Start

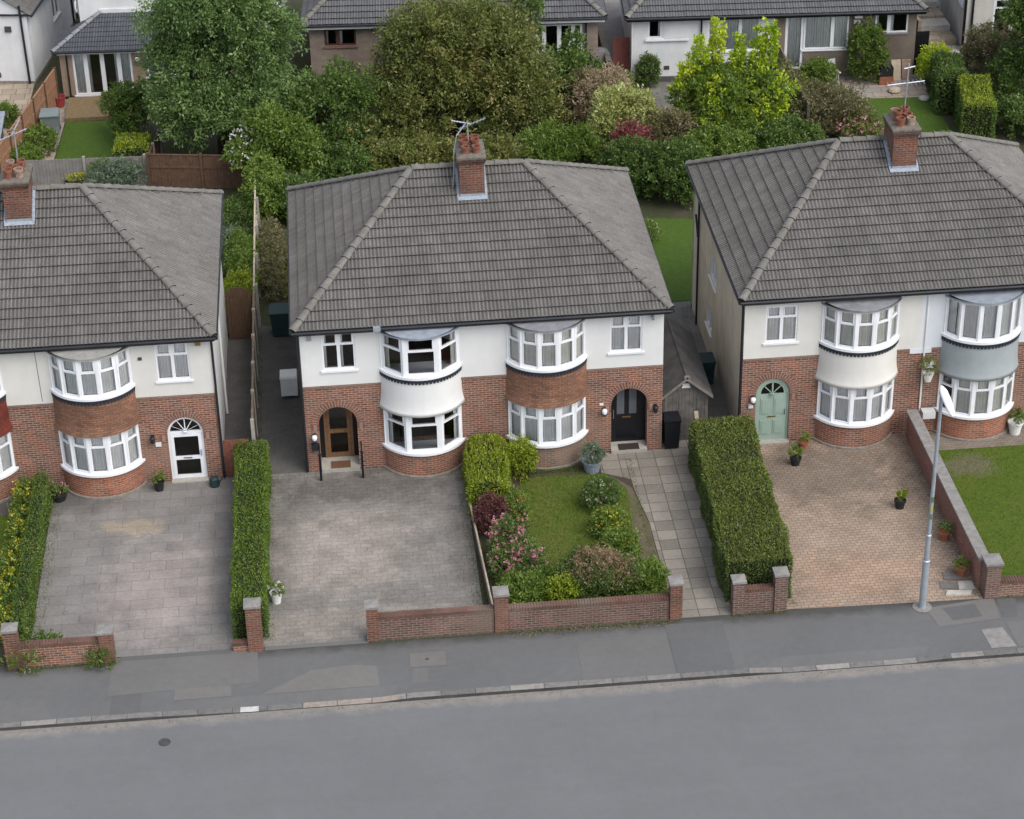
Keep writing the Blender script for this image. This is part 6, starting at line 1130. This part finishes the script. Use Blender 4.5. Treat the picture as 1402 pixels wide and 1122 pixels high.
t = bush('yellow_hedge', 'row of yellow-leaved evergreen along the left hedge', -8.55, -4.2, .4, 3.8, .9, 'leaf_hedge', cat='hedge', stem=False, lobes=yl, dens=60, per=13, sl=.14, L=.07, W=.04); crown('yellow_leaves', yl, 'petal_yellow_leaf', t, dens=20, per=8, sl=.14, L=.075, W=.045, shell=.08)
L3('petal_yellow_leaf', (0.13, 0.143, 0.013), (0.273, 0.247, 0.0195), (0.377, 0.325, 0.039))
hedge('hedge', 'short soft lime-green hedge between the two central bays', (5.42, -.35), (5.30, -3.1), .60, 1.15, 'leaf_lime', dens=800, L=.085, W=.034, wob=.10, rnd=.3)
bush('shrub', 'small golden-green shrub before the brown brick bay', 6.42, -1.0, .42, .4, 1.15, 'leaf_lime', dens=60, per=15, sl=.18, L=.085, W=.035, up=.6); bush('shrub', 'rounded purple-leaved shrub beside the drive edge', 5.32, -3.95, .48, .46, 1.12, 'leaf_purple', dens=80, per=16, sl=.12, L=.055, W=.032)
bush('shrub', 'narrow green shrub with small orange and pink flowers', 6.05, -3.6, .30, .75, .95, 'leaf_mid', dens=60, per=13, sl=.14, L=.07, W=.04, flower=[dict(mat='petal_orange', n=26, size=.05), dict(mat='petal_pink', n=18, size=.05)])
rl = [((5.65, -5.3, .6), (.5, .5, .55)), ((6.0, -6.2, .55), (.58, .55, .5)), ((5.45, -6.3, .45), (.42, .45, .42))]
bush('rose_bush', 'pink rose bush by the low board fence', 5.75, -5.8, .6, .8, 1.1, 'leaf_dark', lobes=rl, dens=48, per=13, sl=.16, L=.075, W=.042, flower=[dict(mat='petal_pink', n=150, size=.075, clump=7, cr=.11), dict(mat='petal_pink', n=30, size=.07)])
bush('shrub', 'fresh green leafy plants behind the middle brick pier', 5.85, -7.55, .62, .6, .62, 'leaf_mid', dens=54, per=14, sl=.18, L=.12, W=.045); bush('shrub', 'small gold-leaved bush beside the dome-shaped shrub', 6.95, -7.75, .48, .42, .75, 'leaf_lime', dens=70, per=14, sl=.12, L=.075, W=.045); bush('shrub', 'green filler shrub behind the gold-leaved bush', 6.6, -7.1, .55, .4, .6, 'leaf_hedge', dens=60, per=13)
dl = [((8.05, -7.35, .6), (.95, .75, .65)), ((7.5, -7.5, .45), (.6, .6, .5)), ((8.65, -7.4, .42), (.6, .6, .48))]
t = bush('shrub', 'wide dome-shaped dark shrub with pinkish brown tips by the front wall', 8.05, -7.4, 1, .8, 1.2, 'leaf_hedge_big', lobes=dl, dens=60, per=16, sl=.16, L=.07, W=.035); crown('brown_tips', [((7.95, -7.3, .62), (.70, .55, .66)), ((8.45, -7.35, .5), (.55, .5, .55))], 'leaf_pinkbrown', t, dens=75, per=8, sl=.14, L=.07, W=.026, shell=.08, up=.9, low=.1)
L3('leaf_pinkbrown', (0.105, 0.0713, 0.0375), (0.18, 0.124, 0.075), (0.285, 0.21, 0.143))
bush('shrub', 'white-flowered leafy mound on the small front lawn', 8.62, -3.0, .46, .44, .78, 'leaf_dark', dens=60, per=14, flower=[dict(mat='petal_white', n=34, size=.06), dict(mat='petal_pink', n=10, size=.055)]); bush('shrub', 'yellow flowering bush on the small front lawn', 8.7, -4.45, .46, .42, .72, 'leaf_mid', dens=60, per=14, flower=[dict(mat='petal_yellow', n=70, size=.06)])
bush('shrub', 'loose light green bush with yellow tips at the lawn edge', 8.82, -5.75, .5, .55, .75, 'leaf_mid', dens=52, per=14, sl=.18, L=.09, W=.04, flower=dict(mat='petal_yellow', n=14, size=.05))
bush('fern', 'bright green fern clump inside the front wall', 9.45, -7.2, .42, .4, .5, 'leaf_mid', cat='fern', dens=70, per=14, sl=.22, L=.16, W=.035, up=.9); bush('ground_cover', 'low green ground cover behind the right pier', 9.3, -8.1, .5, .3, .25, 'leaf_mid', cat='ground cover', dens=80, per=12, sl=.1); bush('shrub', 'mid-green shrub right of the dome-shaped bush', 8.9, -6.8, .38, .36, .6, 'leaf_hedge', dens=60)
bush('weeds', 'tall weeds sprouting before the weedy wall pier', -7.85, -9.15, .38, .14, .7, 'leaf_hedge', cat='weeds', dens=18, per=9, sl=.2, L=.12, W=.04, up=.6); bush('weeds', 'green weed clump at the foot of the plain wall pier', -5.75, -9.2, .34, .14, .4, 'leaf_hedge', cat='weeds', dens=30, per=10, sl=.2, L=.14, W=.03, up=.8)
bush('weeds', 'leafy weeds behind the weedy wall beside its capped pier', -7.5, -8.45, .7, .25, .6, 'leaf_hedge', cat='weeds', dens=30, per=11, sl=.16, L=.1, W=.045)
# fallen leaves and litter of twigs along the walls
for a, b, c, d, nn, L in ((-7.75, -7.45, -8.7, -.2, 700, .06), (-1.35, -1.05, -8.6, -.3, 600, .05), (4.45, 4.75, -8.7, -.3, 700, .06), (-2.2, -2.0, -8.6, -.3, 400, .05), (13.2, 13.4, -8.6, -.4, 600, .06), (18.4, 18.6, -8.7, -.4, 400, .05),
                          (1.5, 10.1, -9.02, -8.94, 900, .05), (-8.3, -5.4, -9.12, -9.02, 500, .06), (11.5, 13.1, -8.98, -8.9, 200, .06), (-1.66, -1.45, .3, 9.0, 700, .07), (10.95, 13.3, 4.3, 9.6, 700, .09), (9.72, 9.9, -8.6, -.4, 600, .05), (18.9, 24, -9.05, -8.96, 300, .05)):
    blades('joint_weeds', rect(a, b, c, d), nn, L)
k = 900; P = np.c_[-9 + rng.random(k) * 30, -11.56 - np.abs(rng.normal(size=k)) * .10, np.full(k, -.094)]; D = runit(k); D[:, 2] *= .1
tag(leaf_mesh('gutter_litter', P, nrm(D), .035, .022, rng.random(k), 'leaf_brown'), kind='stuff')
k = 260; P = np.c_[-7.5 + rng.random(k) * 26, -8.7 + rng.random(k) * 8.4, np.full(k, .016)]; P = P[((P[:, 0] < 4.6) | (P[:, 0] > 13.3)) & (np.abs(P[:, 0] + 1.7) > .6)]; D = runit(len(P)); D[:, 2] *= .1
tag(leaf_mesh('drive_litter', P, nrm(D), .035, .02, rng.random(len(P)), 'leaf_brown'), kind='stuff')
k = 700; P = np.c_[5.4 + rng.random(k) * 4.4, -8.92 - np.abs(rng.normal(size=k)) * .12, np.full(k, .008)]; D = runit(k); D[:, 2] *= .1
tag(leaf_mesh('fallen_leaves', P, nrm(D), .05, .03, rng.random(k), 'leaf_brown'), kind='stuff')

GROUPS = {'semi_detached_house': 'semi-detached pairs along the street', 'potted_plant': 'potted plants on the drives and by the doors', 'tv_aerial': 'aerials on the chimney stacks', 'garden_wall': 'low brick front walls',
          'hedge': 'clipped hedges', 'gate': 'boarded gates', 'wheelie_bin': 'bins beside the houses', 'handrail': 'handrails at the timber door', 'weeds': 'weeds along the pavement wall', 'shrub': 'shrubs and bushes in the gardens',
          'fence': 'garden fences', 'bungalow': 'bungalows behind the gardens', 'bushy_tree': 'bushy trees behind the houses', 'boulder': 'stones on the far right patio', 'leaning_board': 'boards leaning on the bungalow', 'climber': 'climbers on the rear fences', 'rose_bush': 'rose bushes', 'garden_shed': 'garden sheds', 'house': 'white houses behind the gardens'}
for o in list(SC.objects):
    g = GROUPS.get(o.name.split('.')[0])
    if g and 'label' in o and o.parent is None: o['group'] = g
    if o.name.startswith('stray_shoots') or o.name.split('.')[0] in ('flowers', 'blossom') and len(o.data.polygons) > 700: o['kind'] = 'stuff'
for me, i, nm in PEND: me.materials[i] = M[nm]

End

The task
State the number of lines in this listing that contain the string "wide", and add nothing else.

Exercise answer
2